Problem requirements: Make an exact copy of all the data.

— Start of Recorded information —

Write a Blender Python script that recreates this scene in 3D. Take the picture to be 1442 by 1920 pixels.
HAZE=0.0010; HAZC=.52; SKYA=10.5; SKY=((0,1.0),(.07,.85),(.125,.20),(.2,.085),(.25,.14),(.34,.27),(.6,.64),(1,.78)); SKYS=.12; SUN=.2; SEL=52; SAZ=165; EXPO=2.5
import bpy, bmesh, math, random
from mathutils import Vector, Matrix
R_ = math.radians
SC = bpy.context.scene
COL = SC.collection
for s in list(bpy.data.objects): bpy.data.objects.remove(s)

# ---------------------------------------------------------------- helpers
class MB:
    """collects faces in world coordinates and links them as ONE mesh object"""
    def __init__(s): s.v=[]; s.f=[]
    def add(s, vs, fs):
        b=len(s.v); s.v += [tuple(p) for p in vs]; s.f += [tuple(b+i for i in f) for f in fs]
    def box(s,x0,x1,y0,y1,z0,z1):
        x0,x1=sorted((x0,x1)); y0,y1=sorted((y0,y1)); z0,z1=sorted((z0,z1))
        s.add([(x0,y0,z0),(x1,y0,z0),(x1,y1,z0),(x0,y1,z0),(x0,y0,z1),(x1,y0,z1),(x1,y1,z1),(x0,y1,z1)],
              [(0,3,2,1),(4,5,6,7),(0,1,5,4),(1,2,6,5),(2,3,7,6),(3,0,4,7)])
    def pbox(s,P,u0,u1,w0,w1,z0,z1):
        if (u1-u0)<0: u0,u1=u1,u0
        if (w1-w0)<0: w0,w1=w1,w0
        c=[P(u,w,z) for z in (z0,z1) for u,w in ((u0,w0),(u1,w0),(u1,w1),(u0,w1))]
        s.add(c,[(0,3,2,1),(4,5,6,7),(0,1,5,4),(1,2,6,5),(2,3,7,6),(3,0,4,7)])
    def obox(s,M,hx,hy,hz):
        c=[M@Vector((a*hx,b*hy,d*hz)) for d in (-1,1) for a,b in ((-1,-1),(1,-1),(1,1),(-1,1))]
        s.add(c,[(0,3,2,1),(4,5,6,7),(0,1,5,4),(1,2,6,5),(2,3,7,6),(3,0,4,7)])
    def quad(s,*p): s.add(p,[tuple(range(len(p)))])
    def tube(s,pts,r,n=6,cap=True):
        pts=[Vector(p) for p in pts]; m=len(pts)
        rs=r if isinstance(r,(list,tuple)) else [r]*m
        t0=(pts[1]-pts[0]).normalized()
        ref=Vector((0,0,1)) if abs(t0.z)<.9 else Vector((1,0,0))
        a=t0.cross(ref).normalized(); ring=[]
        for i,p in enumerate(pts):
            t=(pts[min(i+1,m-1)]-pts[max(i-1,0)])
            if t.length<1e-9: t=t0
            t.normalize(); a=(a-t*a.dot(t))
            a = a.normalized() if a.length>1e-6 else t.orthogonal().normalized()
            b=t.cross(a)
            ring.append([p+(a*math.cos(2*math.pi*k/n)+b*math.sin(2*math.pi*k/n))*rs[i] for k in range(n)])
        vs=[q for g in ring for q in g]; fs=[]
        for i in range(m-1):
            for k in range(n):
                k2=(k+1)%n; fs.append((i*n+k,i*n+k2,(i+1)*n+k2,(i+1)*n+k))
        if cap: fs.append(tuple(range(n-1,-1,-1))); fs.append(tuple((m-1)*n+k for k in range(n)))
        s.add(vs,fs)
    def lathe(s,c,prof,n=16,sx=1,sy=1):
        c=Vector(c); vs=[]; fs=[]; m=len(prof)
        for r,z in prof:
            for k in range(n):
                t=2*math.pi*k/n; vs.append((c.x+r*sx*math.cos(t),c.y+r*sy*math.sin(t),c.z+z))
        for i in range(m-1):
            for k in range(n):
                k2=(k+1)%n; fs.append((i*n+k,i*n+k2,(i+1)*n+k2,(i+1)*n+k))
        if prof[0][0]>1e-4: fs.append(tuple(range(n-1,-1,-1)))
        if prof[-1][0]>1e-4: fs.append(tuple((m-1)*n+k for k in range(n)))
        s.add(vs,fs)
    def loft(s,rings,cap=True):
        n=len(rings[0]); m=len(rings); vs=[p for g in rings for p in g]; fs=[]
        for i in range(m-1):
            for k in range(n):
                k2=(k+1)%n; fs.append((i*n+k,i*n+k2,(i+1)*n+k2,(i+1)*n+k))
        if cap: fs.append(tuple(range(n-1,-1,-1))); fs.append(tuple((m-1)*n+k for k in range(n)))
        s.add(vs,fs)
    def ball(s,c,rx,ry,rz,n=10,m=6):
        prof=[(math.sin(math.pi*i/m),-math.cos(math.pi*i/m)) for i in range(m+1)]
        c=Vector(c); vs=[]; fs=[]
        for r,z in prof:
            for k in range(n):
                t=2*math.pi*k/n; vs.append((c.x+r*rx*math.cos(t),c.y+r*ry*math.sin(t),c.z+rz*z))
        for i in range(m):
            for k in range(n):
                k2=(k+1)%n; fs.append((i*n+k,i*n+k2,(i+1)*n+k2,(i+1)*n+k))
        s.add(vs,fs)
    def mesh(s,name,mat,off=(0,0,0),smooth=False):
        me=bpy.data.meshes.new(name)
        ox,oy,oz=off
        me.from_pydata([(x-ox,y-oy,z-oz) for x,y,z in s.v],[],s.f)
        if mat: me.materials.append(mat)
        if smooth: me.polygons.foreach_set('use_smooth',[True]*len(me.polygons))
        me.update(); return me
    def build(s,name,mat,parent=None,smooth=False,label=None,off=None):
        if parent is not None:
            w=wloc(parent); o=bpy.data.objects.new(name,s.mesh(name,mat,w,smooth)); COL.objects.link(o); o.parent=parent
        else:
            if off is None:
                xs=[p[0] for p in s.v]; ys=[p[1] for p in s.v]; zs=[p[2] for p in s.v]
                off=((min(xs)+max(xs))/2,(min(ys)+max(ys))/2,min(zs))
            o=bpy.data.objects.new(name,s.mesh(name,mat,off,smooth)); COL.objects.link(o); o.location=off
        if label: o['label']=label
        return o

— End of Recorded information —

Written answer:
Write a Blender Python script that recreates this scene in 3D. Take the picture to be 1442 by 1920 pixels.
HAZE=0.0010; HAZC=.52; SKYA=10.5; SKY=((0,1.0),(.07,.85),(.125,.20),(.2,.085),(.25,.14),(.34,.27),(.6,.64),(1,.78)); SKYS=.12; SUN=.2; SEL=52; SAZ=165; EXPO=2.5
import bpy, bmesh, math, random
from mathutils import Vector, Matrix
R_ = math.radians
SC = bpy.context.scene
COL = SC.collection
for s in list(bpy.data.objects): bpy.data.objects.remove(s)

# ---------------------------------------------------------------- helpers
class MB:
    """collects faces in world coordinates and links them as ONE mesh object"""
    def __init__(s): s.v=[]; s.f=[]
    def add(s, vs, fs):
        b=len(s.v); s.v += [tuple(p) for p in vs]; s.f += [tuple(b+i for i in f) for f in fs]
    def box(s,x0,x1,y0,y1,z0,z1):
        x0,x1=sorted((x0,x1)); y0,y1=sorted((y0,y1)); z0,z1=sorted((z0,z1))
        s.add([(x0,y0,z0),(x1,y0,z0),(x1,y1,z0),(x0,y1,z0),(x0,y0,z1),(x1,y0,z1),(x1,y1,z1),(x0,y1,z1)],
              [(0,3,2,1),(4,5,6,7),(0,1,5,4),(1,2,6,5),(2,3,7,6),(3,0,4,7)])
    def pbox(s,P,u0,u1,w0,w1,z0,z1):
        if (u1-u0)<0: u0,u1=u1,u0
        if (w1-w0)<0: w0,w1=w1,w0
        c=[P(u,w,z) for z in (z0,z1) for u,w in ((u0,w0),(u1,w0),(u1,w1),(u0,w1))]
        s.add(c,[(0,3,2,1),(4,5,6,7),(0,1,5,4),(1,2,6,5),(2,3,7,6),(3,0,4,7)])
    def obox(s,M,hx,hy,hz):
        c=[M@Vector((a*hx,b*hy,d*hz)) for d in (-1,1) for a,b in ((-1,-1),(1,-1),(1,1),(-1,1))]
        s.add(c,[(0,3,2,1),(4,5,6,7),(0,1,5,4),(1,2,6,5),(2,3,7,6),(3,0,4,7)])
    def quad(s,*p): s.add(p,[tuple(range(len(p)))])
    def tube(s,pts,r,n=6,cap=True):
        pts=[Vector(p) for p in pts]; m=len(pts)
        rs=r if isinstance(r,(list,tuple)) else [r]*m
        t0=(pts[1]-pts[0]).normalized()
        ref=Vector((0,0,1)) if abs(t0.z)<.9 else Vector((1,0,0))
        a=t0.cross(ref).normalized(); ring=[]
        for i,p in enumerate(pts):
            t=(pts[min(i+1,m-1)]-pts[max(i-1,0)])
            if t.length<1e-9: t=t0
            t.normalize(); a=(a-t*a.dot(t))
            a = a.normalized() if a.length>1e-6 else t.orthogonal().normalized()
            b=t.cross(a)
            ring.append([p+(a*math.cos(2*math.pi*k/n)+b*math.sin(2*math.pi*k/n))*rs[i] for k in range(n)])
        vs=[q for g in ring for q in g]; fs=[]
        for i in range(m-1):
            for k in range(n):
                k2=(k+1)%n; fs.append((i*n+k,i*n+k2,(i+1)*n+k2,(i+1)*n+k))
        if cap: fs.append(tuple(range(n-1,-1,-1))); fs.append(tuple((m-1)*n+k for k in range(n)))
        s.add(vs,fs)
    def lathe(s,c,prof,n=16,sx=1,sy=1):
        c=Vector(c); vs=[]; fs=[]; m=len(prof)
        for r,z in prof:
            for k in range(n):
                t=2*math.pi*k/n; vs.append((c.x+r*sx*math.cos(t),c.y+r*sy*math.sin(t),c.z+z))
        for i in range(m-1):
            for k in range(n):
                k2=(k+1)%n; fs.append((i*n+k,i*n+k2,(i+1)*n+k2,(i+1)*n+k))
        if prof[0][0]>1e-4: fs.append(tuple(range(n-1,-1,-1)))
        if prof[-1][0]>1e-4: fs.append(tuple((m-1)*n+k for k in range(n)))
        s.add(vs,fs)
    def loft(s,rings,cap=True):
        n=len(rings[0]); m=len(rings); vs=[p for g in rings for p in g]; fs=[]
        for i in range(m-1):
            for k in range(n):
                k2=(k+1)%n; fs.append((i*n+k,i*n+k2,(i+1)*n+k2,(i+1)*n+k))
        if cap: fs.append(tuple(range(n-1,-1,-1))); fs.append(tuple((m-1)*n+k for k in range(n)))
        s.add(vs,fs)
    def ball(s,c,rx,ry,rz,n=10,m=6):
        prof=[(math.sin(math.pi*i/m),-math.cos(math.pi*i/m)) for i in range(m+1)]
        c=Vector(c); vs=[]; fs=[]
        for r,z in prof:
            for k in range(n):
                t=2*math.pi*k/n; vs.append((c.x+r*rx*math.cos(t),c.y+r*ry*math.sin(t),c.z+rz*z))
        for i in range(m):
            for k in range(n):
                k2=(k+1)%n; fs.append((i*n+k,i*n+k2,(i+1)*n+k2,(i+1)*n+k))
        s.add(vs,fs)
    def mesh(s,name,mat,off=(0,0,0),smooth=False):
        me=bpy.data.meshes.new(name)
        ox,oy,oz=off
        me.from_pydata([(x-ox,y-oy,z-oz) for x,y,z in s.v],[],s.f)
        if mat: me.materials.append(mat)
        if smooth: me.polygons.foreach_set('use_smooth',[True]*len(me.polygons))
        me.update(); return me
    def build(s,name,mat,parent=None,smooth=False,label=None,off=None):
        if parent is not None:
            w=wloc(parent); o=bpy.data.objects.new(name,s.mesh(name,mat,w,smooth)); COL.objects.link(o); o.parent=parent
        else:
            if off is None:
                xs=[p[0] for p in s.v]; ys=[p[1] for p in s.v]; zs=[p[2] for p in s.v]
                off=((min(xs)+max(xs))/2,(min(ys)+max(ys))/2,min(zs))
            o=bpy.data.objects.new(name,s.mesh(name,mat,off,smooth)); COL.objects.link(o); o.location=off
        if label: o['label']=label
        return o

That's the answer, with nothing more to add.